March 22, 2025
BANGOR DAILY NEWS (BANGOR, MAINE

Navy cleared in sex harassment case

PORTLAND — A former employee at the Portsmouth Naval Shipyard lowered her head and cried before rushing out of a courtroom following a jury verdict exonerating the Navy of her sexual harassment claims.

Workers testified during the trial in federal court that accusations by Barbara Voisine, 44, were lies and that none of them amounted to sexual harassment.

The Navy’s attorney told the jury the charges were the result of Voisine’s unstable mental condition, caused in part by abuse at the hands of her husband, who committed suicide in 1992, and depression from the death of her father in 1990.

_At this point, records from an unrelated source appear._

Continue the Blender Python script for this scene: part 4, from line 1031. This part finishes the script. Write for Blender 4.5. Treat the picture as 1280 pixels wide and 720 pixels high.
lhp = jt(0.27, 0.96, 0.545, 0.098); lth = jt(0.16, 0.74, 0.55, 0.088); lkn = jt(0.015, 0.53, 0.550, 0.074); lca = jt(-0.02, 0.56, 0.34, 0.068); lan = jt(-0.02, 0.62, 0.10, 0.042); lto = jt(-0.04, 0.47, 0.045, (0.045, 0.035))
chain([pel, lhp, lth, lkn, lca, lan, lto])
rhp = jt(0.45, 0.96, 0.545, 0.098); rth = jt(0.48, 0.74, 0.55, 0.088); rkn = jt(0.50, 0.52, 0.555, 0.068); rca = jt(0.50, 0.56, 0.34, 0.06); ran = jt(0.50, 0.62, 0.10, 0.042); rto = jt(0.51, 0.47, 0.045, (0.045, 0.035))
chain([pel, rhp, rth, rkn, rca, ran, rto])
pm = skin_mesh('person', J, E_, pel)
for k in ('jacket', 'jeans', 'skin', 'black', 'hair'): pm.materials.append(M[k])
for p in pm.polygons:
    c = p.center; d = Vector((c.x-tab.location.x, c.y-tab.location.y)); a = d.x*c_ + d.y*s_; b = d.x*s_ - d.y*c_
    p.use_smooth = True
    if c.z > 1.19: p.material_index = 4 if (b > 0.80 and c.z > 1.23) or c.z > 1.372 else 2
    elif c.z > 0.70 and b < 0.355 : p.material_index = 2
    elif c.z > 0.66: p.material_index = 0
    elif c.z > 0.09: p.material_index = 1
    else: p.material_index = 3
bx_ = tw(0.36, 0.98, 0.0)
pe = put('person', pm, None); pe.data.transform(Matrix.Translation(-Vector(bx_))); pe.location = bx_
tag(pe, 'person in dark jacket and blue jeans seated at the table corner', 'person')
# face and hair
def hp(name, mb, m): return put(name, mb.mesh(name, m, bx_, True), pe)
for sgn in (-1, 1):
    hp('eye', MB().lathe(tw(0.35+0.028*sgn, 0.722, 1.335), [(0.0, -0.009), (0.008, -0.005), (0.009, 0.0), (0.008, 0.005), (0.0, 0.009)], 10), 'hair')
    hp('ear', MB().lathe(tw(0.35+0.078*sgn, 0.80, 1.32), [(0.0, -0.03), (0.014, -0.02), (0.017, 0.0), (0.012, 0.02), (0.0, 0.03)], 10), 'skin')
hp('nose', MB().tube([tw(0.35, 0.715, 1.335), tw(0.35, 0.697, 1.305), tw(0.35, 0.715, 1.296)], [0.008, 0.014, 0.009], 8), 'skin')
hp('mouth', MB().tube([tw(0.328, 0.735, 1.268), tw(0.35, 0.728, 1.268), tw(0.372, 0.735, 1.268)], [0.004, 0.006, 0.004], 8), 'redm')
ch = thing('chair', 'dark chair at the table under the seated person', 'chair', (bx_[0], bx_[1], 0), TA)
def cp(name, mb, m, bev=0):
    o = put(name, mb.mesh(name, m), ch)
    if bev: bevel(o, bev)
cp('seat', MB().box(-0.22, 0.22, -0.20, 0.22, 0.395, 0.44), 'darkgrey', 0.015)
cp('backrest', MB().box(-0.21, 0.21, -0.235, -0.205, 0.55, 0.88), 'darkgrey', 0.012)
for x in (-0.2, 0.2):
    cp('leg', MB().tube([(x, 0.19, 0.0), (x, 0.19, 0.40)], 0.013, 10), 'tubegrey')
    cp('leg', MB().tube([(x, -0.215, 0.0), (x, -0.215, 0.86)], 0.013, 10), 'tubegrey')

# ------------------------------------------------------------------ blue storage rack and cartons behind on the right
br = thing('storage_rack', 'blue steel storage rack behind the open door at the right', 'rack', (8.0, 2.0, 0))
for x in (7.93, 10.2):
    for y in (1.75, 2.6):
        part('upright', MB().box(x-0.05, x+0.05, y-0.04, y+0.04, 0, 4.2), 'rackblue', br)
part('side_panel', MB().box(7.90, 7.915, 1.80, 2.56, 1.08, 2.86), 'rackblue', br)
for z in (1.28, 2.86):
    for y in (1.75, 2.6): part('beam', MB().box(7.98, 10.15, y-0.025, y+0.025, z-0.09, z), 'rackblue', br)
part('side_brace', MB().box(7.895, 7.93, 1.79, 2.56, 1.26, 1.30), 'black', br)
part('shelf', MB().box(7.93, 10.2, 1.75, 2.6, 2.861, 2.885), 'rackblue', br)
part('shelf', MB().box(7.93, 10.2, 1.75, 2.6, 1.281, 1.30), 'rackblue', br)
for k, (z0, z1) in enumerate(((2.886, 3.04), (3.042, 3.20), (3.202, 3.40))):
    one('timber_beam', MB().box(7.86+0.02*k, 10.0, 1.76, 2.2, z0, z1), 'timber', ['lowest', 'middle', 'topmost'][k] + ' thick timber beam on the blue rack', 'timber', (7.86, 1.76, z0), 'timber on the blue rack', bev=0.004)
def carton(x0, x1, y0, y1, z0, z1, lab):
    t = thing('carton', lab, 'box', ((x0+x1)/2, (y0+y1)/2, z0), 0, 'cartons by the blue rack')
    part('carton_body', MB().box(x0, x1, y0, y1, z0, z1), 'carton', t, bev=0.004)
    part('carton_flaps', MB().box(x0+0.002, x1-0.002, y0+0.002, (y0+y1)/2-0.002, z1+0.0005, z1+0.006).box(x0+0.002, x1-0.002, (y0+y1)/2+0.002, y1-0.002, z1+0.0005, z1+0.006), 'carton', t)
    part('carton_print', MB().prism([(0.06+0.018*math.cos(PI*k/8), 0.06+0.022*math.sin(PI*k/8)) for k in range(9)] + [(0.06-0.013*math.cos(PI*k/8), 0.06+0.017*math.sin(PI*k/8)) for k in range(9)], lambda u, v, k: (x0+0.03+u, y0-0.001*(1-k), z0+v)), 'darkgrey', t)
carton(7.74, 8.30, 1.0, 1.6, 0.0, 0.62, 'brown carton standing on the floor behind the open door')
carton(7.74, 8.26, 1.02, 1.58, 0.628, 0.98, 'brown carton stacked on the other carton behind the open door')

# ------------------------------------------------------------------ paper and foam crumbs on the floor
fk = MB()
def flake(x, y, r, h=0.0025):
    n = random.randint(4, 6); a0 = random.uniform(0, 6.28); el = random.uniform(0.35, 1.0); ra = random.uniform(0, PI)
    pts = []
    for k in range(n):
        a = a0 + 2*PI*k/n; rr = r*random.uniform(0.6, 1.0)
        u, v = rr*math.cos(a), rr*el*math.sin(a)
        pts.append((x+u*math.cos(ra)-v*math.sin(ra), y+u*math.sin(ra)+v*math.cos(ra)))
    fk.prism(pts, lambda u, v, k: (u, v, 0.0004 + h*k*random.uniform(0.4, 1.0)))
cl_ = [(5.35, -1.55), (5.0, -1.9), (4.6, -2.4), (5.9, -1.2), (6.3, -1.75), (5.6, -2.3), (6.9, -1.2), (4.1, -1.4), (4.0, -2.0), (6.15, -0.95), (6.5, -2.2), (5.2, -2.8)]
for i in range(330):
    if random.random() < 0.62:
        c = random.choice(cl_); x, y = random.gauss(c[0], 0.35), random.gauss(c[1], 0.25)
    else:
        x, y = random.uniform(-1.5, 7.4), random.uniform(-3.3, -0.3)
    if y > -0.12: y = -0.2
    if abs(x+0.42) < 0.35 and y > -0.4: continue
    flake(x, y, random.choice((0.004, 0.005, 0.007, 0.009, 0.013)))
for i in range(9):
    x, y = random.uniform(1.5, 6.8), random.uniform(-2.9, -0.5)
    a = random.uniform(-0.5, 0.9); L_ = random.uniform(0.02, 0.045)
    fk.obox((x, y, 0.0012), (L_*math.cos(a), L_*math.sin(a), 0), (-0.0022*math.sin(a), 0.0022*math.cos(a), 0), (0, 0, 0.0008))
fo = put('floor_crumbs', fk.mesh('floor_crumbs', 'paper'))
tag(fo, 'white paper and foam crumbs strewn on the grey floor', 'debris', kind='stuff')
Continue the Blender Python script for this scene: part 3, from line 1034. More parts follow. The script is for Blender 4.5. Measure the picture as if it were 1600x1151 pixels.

“I don’t view it as a victory,” Assistant U.S. Attorney David Collins said after Wednesday’s verdict. “The circumstances that led Mrs. Voisine to take action against the Navy were very unfortunate.”

Her attorney, Cynthia Dill, said only that “it’s been an honor to represent Barbara Voisine.”

The jury deliberated for more than six hours.

Voisine testified that the harassment started when she rejected the advances of some male co-workers following her husband’s suicide. She worked as a sheet metal worker in a shop with 49 men.

Voisine said co-workers commented on her breasts and called her a “stupid … woman.”

She said her spider plants were poisoned with chemicals from the shop. A sawed-off broom handle was repeatedly propped up on her work bench, she said.

She filed a complaint with the shipyard in January 1995, after finding what she thought to be semen on the toilet in the woman’s bathroom.

She said she quit after no action was taken on her complaints. She now works for a company that hauls boats in York County.

Collins repeatedly raised doubts about her claims. Several witnesses testified that the substance on the toilet seat was soap, not semen.

Collins also showed the shipyard responded appropriately to her claims.

Voisine admitted that supervisors talked to the male worker who called her stupid and that she never had trouble with him again.

Patrick Crowley, a supervisor who oversaw 2,000 employees, testified that he and other shipyard supervisors take sexual harassment extremely seriously.

He said Voisine’s complaints were largely motivated by her personal problems.

During one meeting about a sexual harassment complaint, Voisine “seemed to ramble on about nothing that was really coherent to me,” said Crowley, who is now retired from the shipyard. “She was not emotionally stable at that point in my eyes.”